— START OF SUPPLIED DATA —

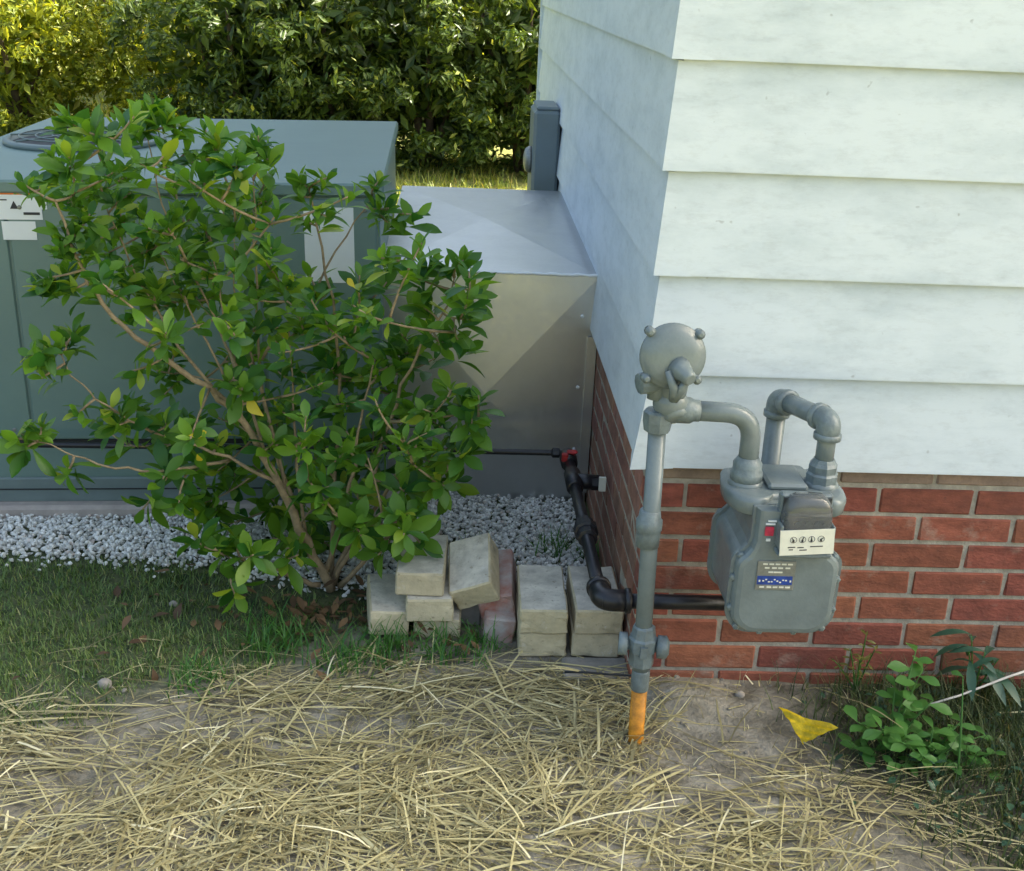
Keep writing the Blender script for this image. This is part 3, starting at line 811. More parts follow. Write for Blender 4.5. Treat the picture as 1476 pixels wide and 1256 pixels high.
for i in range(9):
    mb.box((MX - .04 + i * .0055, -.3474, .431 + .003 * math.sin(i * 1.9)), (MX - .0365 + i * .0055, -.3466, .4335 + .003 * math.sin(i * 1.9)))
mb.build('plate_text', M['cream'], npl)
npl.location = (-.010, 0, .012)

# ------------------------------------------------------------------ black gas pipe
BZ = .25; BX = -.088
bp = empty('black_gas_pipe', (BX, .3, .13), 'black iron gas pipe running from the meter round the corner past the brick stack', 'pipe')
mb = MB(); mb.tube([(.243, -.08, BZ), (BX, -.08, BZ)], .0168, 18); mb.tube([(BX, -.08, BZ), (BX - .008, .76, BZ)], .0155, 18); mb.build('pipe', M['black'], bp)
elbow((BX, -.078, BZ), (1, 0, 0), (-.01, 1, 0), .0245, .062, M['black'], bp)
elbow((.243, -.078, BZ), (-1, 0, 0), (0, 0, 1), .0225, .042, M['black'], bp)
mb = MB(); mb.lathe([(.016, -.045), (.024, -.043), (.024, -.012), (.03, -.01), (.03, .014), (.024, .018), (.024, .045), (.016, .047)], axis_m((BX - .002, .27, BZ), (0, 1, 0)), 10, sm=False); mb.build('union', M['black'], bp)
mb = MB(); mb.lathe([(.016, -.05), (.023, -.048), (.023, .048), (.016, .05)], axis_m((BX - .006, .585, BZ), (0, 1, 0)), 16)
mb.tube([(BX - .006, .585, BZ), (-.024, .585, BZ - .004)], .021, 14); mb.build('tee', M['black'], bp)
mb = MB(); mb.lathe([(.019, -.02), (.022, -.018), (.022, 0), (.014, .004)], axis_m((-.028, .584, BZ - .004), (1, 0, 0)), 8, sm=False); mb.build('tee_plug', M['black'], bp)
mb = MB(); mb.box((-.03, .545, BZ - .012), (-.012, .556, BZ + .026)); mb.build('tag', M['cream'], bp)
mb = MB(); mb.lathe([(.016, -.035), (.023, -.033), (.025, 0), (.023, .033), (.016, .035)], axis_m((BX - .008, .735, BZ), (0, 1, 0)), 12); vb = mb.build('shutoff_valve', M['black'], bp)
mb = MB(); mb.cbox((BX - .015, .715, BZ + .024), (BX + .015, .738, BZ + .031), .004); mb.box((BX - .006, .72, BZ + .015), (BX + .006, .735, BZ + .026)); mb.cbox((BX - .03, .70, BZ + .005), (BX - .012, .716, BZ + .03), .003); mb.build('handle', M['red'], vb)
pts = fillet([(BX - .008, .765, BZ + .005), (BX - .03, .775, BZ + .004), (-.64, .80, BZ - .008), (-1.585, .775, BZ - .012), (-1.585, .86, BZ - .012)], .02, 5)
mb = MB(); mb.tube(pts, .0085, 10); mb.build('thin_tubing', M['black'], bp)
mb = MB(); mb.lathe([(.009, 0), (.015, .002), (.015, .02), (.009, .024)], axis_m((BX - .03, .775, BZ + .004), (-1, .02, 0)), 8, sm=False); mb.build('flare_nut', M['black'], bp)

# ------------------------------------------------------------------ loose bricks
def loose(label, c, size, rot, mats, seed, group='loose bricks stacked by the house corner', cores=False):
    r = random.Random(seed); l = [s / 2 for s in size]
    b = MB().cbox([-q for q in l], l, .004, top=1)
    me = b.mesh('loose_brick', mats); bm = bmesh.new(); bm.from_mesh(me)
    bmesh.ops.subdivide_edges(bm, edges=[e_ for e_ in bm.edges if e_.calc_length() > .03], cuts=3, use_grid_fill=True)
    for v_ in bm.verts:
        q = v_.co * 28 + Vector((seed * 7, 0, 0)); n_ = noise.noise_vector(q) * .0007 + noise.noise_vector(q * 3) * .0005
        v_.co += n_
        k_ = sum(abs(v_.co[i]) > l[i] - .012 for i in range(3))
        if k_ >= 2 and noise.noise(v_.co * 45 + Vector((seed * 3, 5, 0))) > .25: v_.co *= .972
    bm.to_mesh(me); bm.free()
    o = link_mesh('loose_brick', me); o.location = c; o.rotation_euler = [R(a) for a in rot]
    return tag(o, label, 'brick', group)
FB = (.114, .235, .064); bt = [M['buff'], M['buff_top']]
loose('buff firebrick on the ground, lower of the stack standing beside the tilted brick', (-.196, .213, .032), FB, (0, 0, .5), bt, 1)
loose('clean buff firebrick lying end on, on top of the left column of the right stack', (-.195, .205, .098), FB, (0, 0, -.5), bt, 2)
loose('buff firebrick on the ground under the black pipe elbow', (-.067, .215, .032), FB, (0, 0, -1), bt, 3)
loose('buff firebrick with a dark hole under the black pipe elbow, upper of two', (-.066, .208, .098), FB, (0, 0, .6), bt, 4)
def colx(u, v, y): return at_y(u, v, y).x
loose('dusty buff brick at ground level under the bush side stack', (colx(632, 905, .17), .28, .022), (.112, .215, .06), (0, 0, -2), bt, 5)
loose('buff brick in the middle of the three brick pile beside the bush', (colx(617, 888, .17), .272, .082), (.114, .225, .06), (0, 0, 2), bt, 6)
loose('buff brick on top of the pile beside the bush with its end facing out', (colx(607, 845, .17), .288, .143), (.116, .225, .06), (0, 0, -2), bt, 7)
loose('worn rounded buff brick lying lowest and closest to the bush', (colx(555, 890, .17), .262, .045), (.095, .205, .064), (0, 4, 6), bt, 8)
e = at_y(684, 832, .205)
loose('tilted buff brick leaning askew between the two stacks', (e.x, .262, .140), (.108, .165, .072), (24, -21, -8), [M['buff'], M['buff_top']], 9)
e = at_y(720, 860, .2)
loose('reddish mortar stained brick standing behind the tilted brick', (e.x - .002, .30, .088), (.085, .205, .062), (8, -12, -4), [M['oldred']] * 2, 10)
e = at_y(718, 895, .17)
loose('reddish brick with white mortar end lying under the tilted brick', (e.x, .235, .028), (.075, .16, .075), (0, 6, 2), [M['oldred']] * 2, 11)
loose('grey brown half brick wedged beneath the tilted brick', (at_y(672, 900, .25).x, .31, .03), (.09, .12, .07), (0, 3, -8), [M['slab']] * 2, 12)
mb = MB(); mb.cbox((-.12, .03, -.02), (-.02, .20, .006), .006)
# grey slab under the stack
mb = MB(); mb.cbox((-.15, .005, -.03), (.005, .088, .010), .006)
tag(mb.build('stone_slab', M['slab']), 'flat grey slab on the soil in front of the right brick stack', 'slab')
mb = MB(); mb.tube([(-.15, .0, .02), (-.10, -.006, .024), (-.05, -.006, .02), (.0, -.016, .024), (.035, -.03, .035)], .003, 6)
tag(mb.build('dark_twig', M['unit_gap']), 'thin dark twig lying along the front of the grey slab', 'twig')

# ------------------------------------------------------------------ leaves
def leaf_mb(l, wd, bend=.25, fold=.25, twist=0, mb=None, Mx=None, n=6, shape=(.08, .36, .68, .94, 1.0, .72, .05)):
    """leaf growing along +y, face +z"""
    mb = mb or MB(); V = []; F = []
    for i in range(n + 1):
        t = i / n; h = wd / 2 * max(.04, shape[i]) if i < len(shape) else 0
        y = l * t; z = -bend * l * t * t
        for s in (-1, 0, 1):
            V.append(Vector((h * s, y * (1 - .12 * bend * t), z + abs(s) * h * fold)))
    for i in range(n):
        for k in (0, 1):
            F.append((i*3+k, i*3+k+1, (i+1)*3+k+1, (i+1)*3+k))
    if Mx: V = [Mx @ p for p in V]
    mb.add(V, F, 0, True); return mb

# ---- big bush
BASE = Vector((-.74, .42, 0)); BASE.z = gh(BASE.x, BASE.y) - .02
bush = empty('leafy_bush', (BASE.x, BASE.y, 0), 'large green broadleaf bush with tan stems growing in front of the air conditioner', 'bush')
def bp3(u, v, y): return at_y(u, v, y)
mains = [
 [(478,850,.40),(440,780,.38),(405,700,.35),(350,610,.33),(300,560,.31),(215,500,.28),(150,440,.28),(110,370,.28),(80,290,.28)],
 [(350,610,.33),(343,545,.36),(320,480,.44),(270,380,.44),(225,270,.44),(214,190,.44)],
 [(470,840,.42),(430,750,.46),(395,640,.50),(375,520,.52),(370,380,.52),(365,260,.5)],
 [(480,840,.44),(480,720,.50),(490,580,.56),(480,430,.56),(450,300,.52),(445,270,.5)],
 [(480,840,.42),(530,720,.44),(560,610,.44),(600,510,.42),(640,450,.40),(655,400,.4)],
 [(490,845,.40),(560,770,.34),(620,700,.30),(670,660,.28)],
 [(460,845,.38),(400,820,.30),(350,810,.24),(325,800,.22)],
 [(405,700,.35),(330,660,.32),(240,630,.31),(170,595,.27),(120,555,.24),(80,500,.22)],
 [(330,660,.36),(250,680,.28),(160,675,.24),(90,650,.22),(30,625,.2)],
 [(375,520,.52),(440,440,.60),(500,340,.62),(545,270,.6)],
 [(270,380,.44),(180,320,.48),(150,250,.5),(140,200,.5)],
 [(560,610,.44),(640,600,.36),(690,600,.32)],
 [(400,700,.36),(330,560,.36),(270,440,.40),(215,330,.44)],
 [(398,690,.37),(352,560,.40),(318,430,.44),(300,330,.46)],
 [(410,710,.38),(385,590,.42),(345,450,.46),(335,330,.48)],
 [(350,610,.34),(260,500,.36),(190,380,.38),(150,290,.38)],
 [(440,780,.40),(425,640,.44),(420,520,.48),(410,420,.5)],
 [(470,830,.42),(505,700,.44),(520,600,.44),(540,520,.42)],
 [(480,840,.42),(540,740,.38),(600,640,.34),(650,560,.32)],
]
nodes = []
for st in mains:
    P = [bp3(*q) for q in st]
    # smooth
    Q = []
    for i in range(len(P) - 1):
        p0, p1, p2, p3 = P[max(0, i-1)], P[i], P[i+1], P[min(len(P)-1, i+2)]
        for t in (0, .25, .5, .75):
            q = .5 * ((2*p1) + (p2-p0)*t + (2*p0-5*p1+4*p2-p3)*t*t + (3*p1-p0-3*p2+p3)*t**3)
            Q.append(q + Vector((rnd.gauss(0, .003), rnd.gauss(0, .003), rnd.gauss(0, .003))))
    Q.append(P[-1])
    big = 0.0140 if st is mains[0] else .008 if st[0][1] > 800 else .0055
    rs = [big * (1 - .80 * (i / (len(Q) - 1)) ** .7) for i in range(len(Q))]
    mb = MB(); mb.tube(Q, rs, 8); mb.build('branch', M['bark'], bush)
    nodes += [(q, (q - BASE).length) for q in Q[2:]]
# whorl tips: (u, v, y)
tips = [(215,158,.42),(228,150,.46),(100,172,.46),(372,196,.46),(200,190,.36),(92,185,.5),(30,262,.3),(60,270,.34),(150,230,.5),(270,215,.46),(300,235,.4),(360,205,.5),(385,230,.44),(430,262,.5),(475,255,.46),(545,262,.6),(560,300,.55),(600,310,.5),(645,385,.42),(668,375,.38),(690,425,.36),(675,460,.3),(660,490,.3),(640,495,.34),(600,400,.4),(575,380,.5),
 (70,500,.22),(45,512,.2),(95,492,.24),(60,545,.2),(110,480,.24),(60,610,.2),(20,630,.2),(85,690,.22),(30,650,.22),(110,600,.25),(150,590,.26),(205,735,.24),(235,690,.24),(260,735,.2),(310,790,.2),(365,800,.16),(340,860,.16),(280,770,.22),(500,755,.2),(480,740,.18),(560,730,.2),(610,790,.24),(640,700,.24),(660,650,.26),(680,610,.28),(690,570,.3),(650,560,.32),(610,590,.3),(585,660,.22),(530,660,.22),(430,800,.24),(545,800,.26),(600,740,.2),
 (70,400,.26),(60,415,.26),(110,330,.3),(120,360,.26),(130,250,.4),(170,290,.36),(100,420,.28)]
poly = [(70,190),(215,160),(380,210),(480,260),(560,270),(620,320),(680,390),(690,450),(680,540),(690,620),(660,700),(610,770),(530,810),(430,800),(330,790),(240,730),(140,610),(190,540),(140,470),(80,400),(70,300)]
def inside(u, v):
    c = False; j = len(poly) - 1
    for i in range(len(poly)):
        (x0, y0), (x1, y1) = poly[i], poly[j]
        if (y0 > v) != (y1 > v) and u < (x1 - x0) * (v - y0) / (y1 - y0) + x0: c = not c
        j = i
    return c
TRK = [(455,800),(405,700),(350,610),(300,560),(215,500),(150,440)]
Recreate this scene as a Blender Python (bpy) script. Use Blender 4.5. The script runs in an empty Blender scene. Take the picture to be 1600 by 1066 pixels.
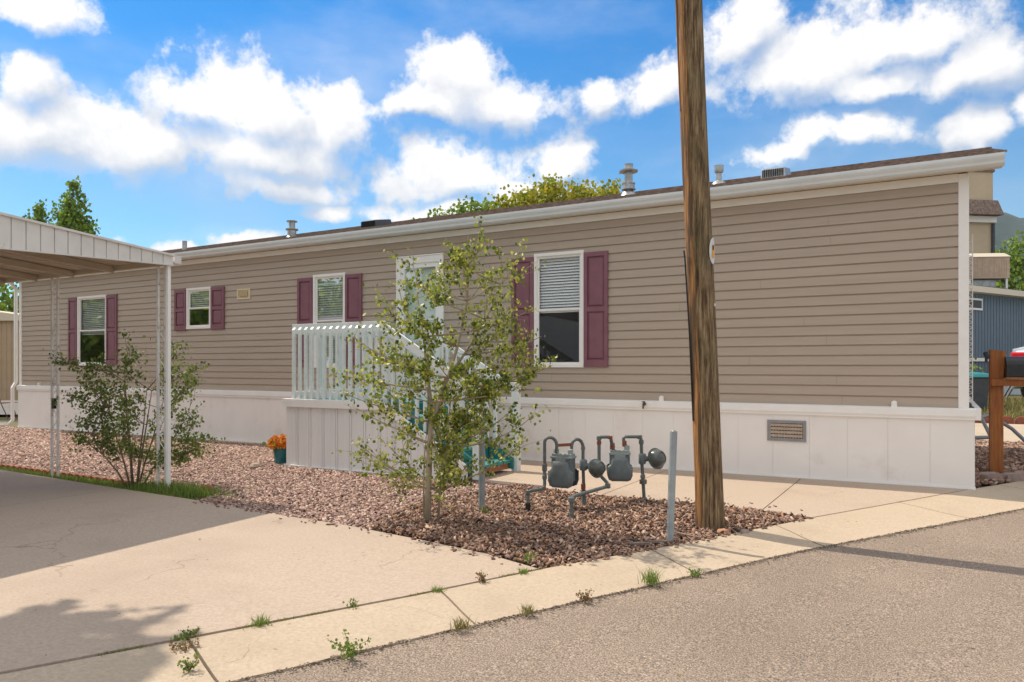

— END OF SUPPLIED DATA —

# REQUIREMENTS
Leave out any pictures and return exactly the lines from the beginning of the data through the line with "npl.location = (-.010, 0, .012)", inclusive.

# EXERCISE RESPONSE
Keep writing the Blender script for this image. This is part 3, starting at line 811. More parts follow. Write for Blender 4.5. Treat the picture as 1476 pixels wide and 1256 pixels high.
for i in range(9):
    mb.box((MX - .04 + i * .0055, -.3474, .431 + .003 * math.sin(i * 1.9)), (MX - .0365 + i * .0055, -.3466, .4335 + .003 * math.sin(i * 1.9)))
mb.build('plate_text', M['cream'], npl)
npl.location = (-.010, 0, .012)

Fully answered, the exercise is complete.